### WHAT NEEDS TO BE DONE
Give the lines of the material verbatim, from the first line to the line with "R = math.radians", including both.

### SUPPLIED INFORMATION
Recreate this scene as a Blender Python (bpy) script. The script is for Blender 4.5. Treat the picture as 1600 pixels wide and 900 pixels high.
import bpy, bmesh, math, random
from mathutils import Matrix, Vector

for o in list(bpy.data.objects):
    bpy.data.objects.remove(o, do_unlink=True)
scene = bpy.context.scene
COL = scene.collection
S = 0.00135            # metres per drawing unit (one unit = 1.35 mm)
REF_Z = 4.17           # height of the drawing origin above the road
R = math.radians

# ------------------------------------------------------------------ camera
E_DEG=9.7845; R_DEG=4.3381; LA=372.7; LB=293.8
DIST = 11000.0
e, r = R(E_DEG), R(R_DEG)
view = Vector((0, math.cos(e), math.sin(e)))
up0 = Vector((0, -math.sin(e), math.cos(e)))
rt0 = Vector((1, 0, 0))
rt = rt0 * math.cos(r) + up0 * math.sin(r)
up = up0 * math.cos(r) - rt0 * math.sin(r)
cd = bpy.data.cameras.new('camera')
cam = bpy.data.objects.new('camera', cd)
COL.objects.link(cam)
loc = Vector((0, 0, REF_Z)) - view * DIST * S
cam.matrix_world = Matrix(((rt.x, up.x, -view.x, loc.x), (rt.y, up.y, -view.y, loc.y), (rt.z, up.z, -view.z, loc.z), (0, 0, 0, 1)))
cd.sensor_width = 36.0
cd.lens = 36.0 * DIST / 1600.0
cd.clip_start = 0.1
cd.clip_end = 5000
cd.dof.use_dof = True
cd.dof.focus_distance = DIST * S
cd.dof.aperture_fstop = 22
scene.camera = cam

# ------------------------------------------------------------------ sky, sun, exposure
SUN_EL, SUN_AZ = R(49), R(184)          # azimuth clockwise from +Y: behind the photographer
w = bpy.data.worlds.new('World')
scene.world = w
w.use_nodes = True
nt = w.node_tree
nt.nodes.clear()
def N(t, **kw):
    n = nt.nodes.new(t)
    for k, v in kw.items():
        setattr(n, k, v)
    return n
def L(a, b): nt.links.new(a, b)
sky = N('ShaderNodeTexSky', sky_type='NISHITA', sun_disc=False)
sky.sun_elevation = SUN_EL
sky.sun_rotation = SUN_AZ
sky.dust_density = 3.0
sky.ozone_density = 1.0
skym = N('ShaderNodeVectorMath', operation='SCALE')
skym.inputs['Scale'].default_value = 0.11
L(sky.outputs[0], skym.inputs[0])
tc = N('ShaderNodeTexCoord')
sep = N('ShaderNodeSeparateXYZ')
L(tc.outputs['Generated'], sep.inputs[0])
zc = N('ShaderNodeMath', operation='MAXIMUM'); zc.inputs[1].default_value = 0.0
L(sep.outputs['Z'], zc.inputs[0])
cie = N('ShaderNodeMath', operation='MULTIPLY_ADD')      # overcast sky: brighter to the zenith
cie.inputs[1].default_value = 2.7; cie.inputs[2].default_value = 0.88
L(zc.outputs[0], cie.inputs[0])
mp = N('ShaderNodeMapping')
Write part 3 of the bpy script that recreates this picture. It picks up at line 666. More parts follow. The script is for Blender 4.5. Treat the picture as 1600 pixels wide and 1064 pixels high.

### ANSWER TO THIS PROBLEM
Recreate this scene as a Blender Python (bpy) script. The script is for Blender 4.5. Treat the picture as 1600 pixels wide and 900 pixels high.
import bpy, bmesh, math, random
from mathutils import Matrix, Vector

for o in list(bpy.data.objects):
    bpy.data.objects.remove(o, do_unlink=True)
scene = bpy.context.scene
COL = scene.collection
S = 0.00135            # metres per drawing unit (one unit = 1.35 mm)
REF_Z = 4.17           # height of the drawing origin above the road
R = math.radians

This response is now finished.